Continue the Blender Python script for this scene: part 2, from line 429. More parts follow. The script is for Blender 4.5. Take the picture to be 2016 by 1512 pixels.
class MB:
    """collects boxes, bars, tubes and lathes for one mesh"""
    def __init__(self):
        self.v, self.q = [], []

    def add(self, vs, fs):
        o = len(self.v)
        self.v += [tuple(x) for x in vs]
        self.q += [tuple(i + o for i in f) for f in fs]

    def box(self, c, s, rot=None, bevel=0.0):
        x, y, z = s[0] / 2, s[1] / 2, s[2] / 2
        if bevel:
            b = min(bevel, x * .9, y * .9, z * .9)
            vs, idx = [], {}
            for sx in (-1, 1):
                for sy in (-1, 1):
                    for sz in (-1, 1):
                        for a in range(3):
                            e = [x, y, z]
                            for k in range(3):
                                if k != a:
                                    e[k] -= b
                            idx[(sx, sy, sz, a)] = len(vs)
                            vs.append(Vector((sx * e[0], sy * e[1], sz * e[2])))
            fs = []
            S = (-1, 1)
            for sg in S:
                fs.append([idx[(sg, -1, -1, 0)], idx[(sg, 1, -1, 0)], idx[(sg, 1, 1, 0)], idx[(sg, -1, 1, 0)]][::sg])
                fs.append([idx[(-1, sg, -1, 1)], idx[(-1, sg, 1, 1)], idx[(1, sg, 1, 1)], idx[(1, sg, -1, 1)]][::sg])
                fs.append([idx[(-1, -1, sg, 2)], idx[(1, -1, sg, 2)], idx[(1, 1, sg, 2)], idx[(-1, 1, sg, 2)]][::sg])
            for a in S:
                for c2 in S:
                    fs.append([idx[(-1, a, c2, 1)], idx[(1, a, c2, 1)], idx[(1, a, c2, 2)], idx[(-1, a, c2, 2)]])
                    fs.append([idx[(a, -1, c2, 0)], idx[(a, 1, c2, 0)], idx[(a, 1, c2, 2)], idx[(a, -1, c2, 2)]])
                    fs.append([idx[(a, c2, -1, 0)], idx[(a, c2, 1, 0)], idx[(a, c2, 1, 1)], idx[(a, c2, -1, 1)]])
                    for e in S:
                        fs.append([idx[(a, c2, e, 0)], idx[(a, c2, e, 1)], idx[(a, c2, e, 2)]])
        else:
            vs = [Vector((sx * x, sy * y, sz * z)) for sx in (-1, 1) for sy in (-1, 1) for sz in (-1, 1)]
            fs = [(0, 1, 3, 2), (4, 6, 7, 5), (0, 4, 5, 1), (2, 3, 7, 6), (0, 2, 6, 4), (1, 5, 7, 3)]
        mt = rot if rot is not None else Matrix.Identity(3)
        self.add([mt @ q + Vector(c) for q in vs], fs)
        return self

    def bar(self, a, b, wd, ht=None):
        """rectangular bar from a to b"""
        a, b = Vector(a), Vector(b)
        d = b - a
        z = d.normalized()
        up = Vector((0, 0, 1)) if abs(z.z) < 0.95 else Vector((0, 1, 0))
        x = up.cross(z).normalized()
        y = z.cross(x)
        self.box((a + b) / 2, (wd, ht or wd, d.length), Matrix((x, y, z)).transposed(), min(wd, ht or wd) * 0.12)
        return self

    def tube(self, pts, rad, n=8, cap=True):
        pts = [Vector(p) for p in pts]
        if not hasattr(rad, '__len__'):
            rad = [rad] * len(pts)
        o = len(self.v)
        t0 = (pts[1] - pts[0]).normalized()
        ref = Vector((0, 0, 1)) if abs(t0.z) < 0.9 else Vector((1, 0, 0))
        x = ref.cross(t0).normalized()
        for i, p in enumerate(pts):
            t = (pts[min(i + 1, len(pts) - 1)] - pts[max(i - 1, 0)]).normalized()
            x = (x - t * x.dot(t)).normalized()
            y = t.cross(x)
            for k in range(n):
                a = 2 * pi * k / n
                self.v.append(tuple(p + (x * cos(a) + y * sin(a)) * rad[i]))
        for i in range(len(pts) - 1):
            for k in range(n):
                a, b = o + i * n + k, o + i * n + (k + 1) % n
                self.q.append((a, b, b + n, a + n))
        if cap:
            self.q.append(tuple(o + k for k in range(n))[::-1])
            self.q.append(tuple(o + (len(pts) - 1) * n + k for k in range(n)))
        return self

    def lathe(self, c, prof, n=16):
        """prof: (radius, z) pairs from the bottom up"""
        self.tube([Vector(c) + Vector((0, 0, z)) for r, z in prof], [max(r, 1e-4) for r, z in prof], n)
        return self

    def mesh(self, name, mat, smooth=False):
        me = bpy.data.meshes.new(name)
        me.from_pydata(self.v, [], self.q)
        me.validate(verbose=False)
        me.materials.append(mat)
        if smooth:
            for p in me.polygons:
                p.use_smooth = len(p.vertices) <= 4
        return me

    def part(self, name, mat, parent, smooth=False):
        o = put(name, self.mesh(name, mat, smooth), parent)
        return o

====

Return, please, the lines of the data from the first through the line containing "self.v, self.q = [], []", both kept, exactly as they stand and nothing more.

Continue the Blender Python script for this scene: part 2, from line 429. More parts follow. The script is for Blender 4.5. Take the picture to be 2016 by 1512 pixels.
class MB:
    """collects boxes, bars, tubes and lathes for one mesh"""
    def __init__(self):
        self.v, self.q = [], []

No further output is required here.